Data provided ->
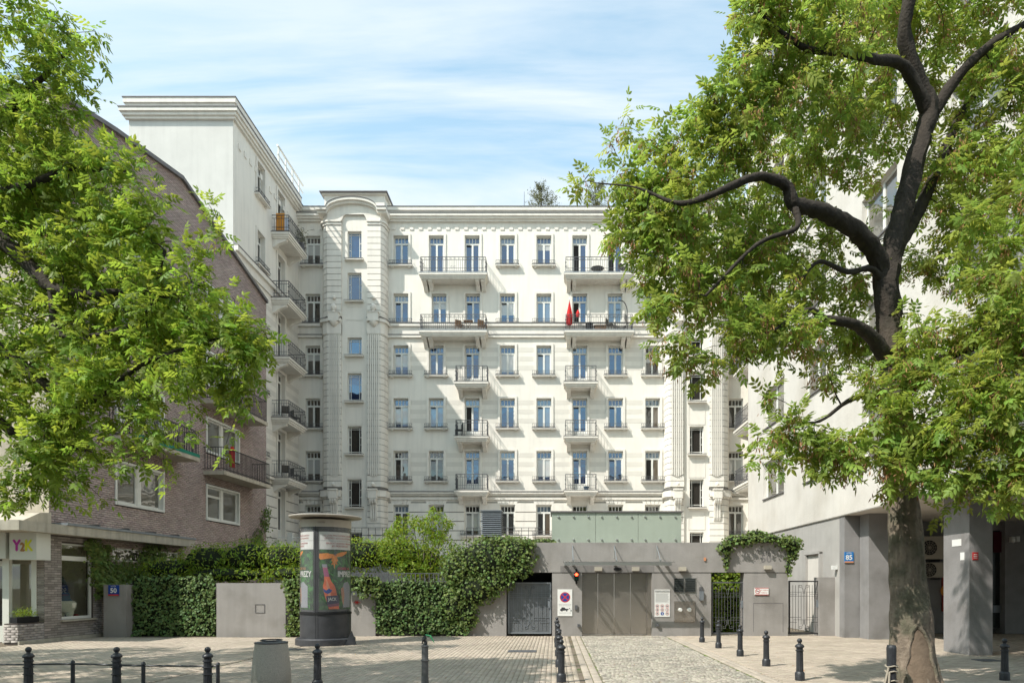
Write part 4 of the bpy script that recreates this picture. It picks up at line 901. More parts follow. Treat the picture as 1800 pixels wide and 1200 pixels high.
# doors
xs = [1023, 1052, 1081, 1110, 1139]
for a, b in zip(xs[:-1], xs[1:]): MB().wbox(gx(a) + 0.006, gx(b) - 0.006, YW + 0.34 + (0.01 if a in (1052, 1110) else 0), YW + 0.40, 0.03, zL - 0.004).build('door_panel', 'steel', gar)
MB().wbox(gx(1139), gx(1146), YW + 0.12, YW + 0.40, 0.0, zL - 0.004).wbox(gx(1023), gx(1146), YW + 0.1, YW + 0.5, -0.015, 0.02).build('door_frame', 'steel', gar)
# canopy
yc = 22.45; x0, x1 = wx(992, yc), wx(1181, yc); zc0, zc1 = wz(993, yc), wz(987, yc)
MB().wbox(x0, x1, yc, yc + 0.06, zc0, zc1).wbox(x0, x0 + 0.05, yc + .06, YW - .02, zc0, zc1).wbox(x1 - 0.05, x1, yc + .06, YW - .02, zc0, zc1).build('canopy_frame', 'steel_bright', gar)
MB().wbox(x0 - 0.04, x1 + 0.3, yc - 0.03, YW - .02, zc1 + 0.03, zc1 + 0.045).build('canopy_glass', 'frost_glass' if False else 'clear_glass', gar)
for px in (1008, 1085, 1163):
    x = wx(px, yc); MB().tube([(x, YW - 0.02, gz(958)), (x, yc + 0.25, zc1 + 0.05)], 0.014, 6).tube([(x, YW - 0.02, gz(958)), (x, YW - 0.02, gz(980))], 0.012, 6).wbox(x - .03, x + .03, yc + .2, yc + .3, zc1 + .02, zc1 + .07).build('canopy_rod', 'steel_bright', gar)
    MB().wbox(x - 0.02, x + 0.02, yc + 0.06, YW - 0.02, zc0 + 0.02, zc1).build('canopy_bar', 'steel_bright', gar)
# lamps, oval light, bell
for px0, px1, lab in ((1045, 1058, 'left of the oval sensor'), (1110.5, 1123, 'right of the oval sensor'), (1192.5, 1205, 'right of the glass canopy'), (1342, 1354, 'under the painted Hoża 50')):
    p0 = (996, 1003) if px0 < 1300 else (993.5, 1000); yb_ = YW - 0.02; z0, z1 = gz(p0[1]), gz(p0[0]); o = MB().wbox(gx(px0), gx(px1), YW - 0.16, yb_ - .001, z0, z1).build('wall_lamp', 'ac_beige', loc=(gx(px0), yb_, z0)); tag(o, 'small boxy wall lamp on the grey lintel ' + lab, 'lamp')
ov = MB().prism([(gx(1085.5) + 0.14 * math.copysign(abs(math.cos(t)) ** .6, math.cos(t)), YW - 0.05, gz(999.5) + 0.055 * math.sin(t)) for t in np.linspace(0, 2 * math.pi, 20, False)], (0, 0.028, 0)); tag(ov.build('door_sensor', 'black', loc=(gx(1085), YW, gz(999))), 'dark oval sensor centred above the steel doors', 'sensor')
for px, py, lab in ((1013, 1067, 'oval'), ): pass
def fix(nm, px0, px1, py0, py1, dep, m, label, cat): o = MB().wbox(gx(px0), gx(px1), YW - dep, YW - 0.001, gz(py1), gz(py0)).build(nm, m, loc=(gx(px0), YW, gz(py1))); tag(o, label, cat); return o
fix('key_switch', 1010.5, 1015, 1063, 1071, 0.05, 'iron_grey', 'small oval key switch right of the no stopping sign', 'switch')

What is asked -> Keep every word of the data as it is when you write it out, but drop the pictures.

Solution below ->
Write part 4 of the bpy script that recreates this picture. It picks up at line 901. More parts follow. Treat the picture as 1800 pixels wide and 1200 pixels high.
# doors
xs = [1023, 1052, 1081, 1110, 1139]
for a, b in zip(xs[:-1], xs[1:]): MB().wbox(gx(a) + 0.006, gx(b) - 0.006, YW + 0.34 + (0.01 if a in (1052, 1110) else 0), YW + 0.40, 0.03, zL - 0.004).build('door_panel', 'steel', gar)
MB().wbox(gx(1139), gx(1146), YW + 0.12, YW + 0.40, 0.0, zL - 0.004).wbox(gx(1023), gx(1146), YW + 0.1, YW + 0.5, -0.015, 0.02).build('door_frame', 'steel', gar)
# canopy
yc = 22.45; x0, x1 = wx(992, yc), wx(1181, yc); zc0, zc1 = wz(993, yc), wz(987, yc)
MB().wbox(x0, x1, yc, yc + 0.06, zc0, zc1).wbox(x0, x0 + 0.05, yc + .06, YW - .02, zc0, zc1).wbox(x1 - 0.05, x1, yc + .06, YW - .02, zc0, zc1).build('canopy_frame', 'steel_bright', gar)
MB().wbox(x0 - 0.04, x1 + 0.3, yc - 0.03, YW - .02, zc1 + 0.03, zc1 + 0.045).build('canopy_glass', 'frost_glass' if False else 'clear_glass', gar)
for px in (1008, 1085, 1163):
    x = wx(px, yc); MB().tube([(x, YW - 0.02, gz(958)), (x, yc + 0.25, zc1 + 0.05)], 0.014, 6).tube([(x, YW - 0.02, gz(958)), (x, YW - 0.02, gz(980))], 0.012, 6).wbox(x - .03, x + .03, yc + .2, yc + .3, zc1 + .02, zc1 + .07).build('canopy_rod', 'steel_bright', gar)
    MB().wbox(x - 0.02, x + 0.02, yc + 0.06, YW - 0.02, zc0 + 0.02, zc1).build('canopy_bar', 'steel_bright', gar)
# lamps, oval light, bell
for px0, px1, lab in ((1045, 1058, 'left of the oval sensor'), (1110.5, 1123, 'right of the oval sensor'), (1192.5, 1205, 'right of the glass canopy'), (1342, 1354, 'under the painted Hoża 50')):
    p0 = (996, 1003) if px0 < 1300 else (993.5, 1000); yb_ = YW - 0.02; z0, z1 = gz(p0[1]), gz(p0[0]); o = MB().wbox(gx(px0), gx(px1), YW - 0.16, yb_ - .001, z0, z1).build('wall_lamp', 'ac_beige', loc=(gx(px0), yb_, z0)); tag(o, 'small boxy wall lamp on the grey lintel ' + lab, 'lamp')
ov = MB().prism([(gx(1085.5) + 0.14 * math.copysign(abs(math.cos(t)) ** .6, math.cos(t)), YW - 0.05, gz(999.5) + 0.055 * math.sin(t)) for t in np.linspace(0, 2 * math.pi, 20, False)], (0, 0.028, 0)); tag(ov.build('door_sensor', 'black', loc=(gx(1085), YW, gz(999))), 'dark oval sensor centred above the steel doors', 'sensor')
for px, py, lab in ((1013, 1067, 'oval'), ): pass
def fix(nm, px0, px1, py0, py1, dep, m, label, cat): o = MB().wbox(gx(px0), gx(px1), YW - dep, YW - 0.001, gz(py1), gz(py0)).build(nm, m, loc=(gx(px0), YW, gz(py1))); tag(o, label, cat); return o
fix('key_switch', 1010.5, 1015, 1063, 1071, 0.05, 'iron_grey', 'small oval key switch right of the no stopping sign', 'switch')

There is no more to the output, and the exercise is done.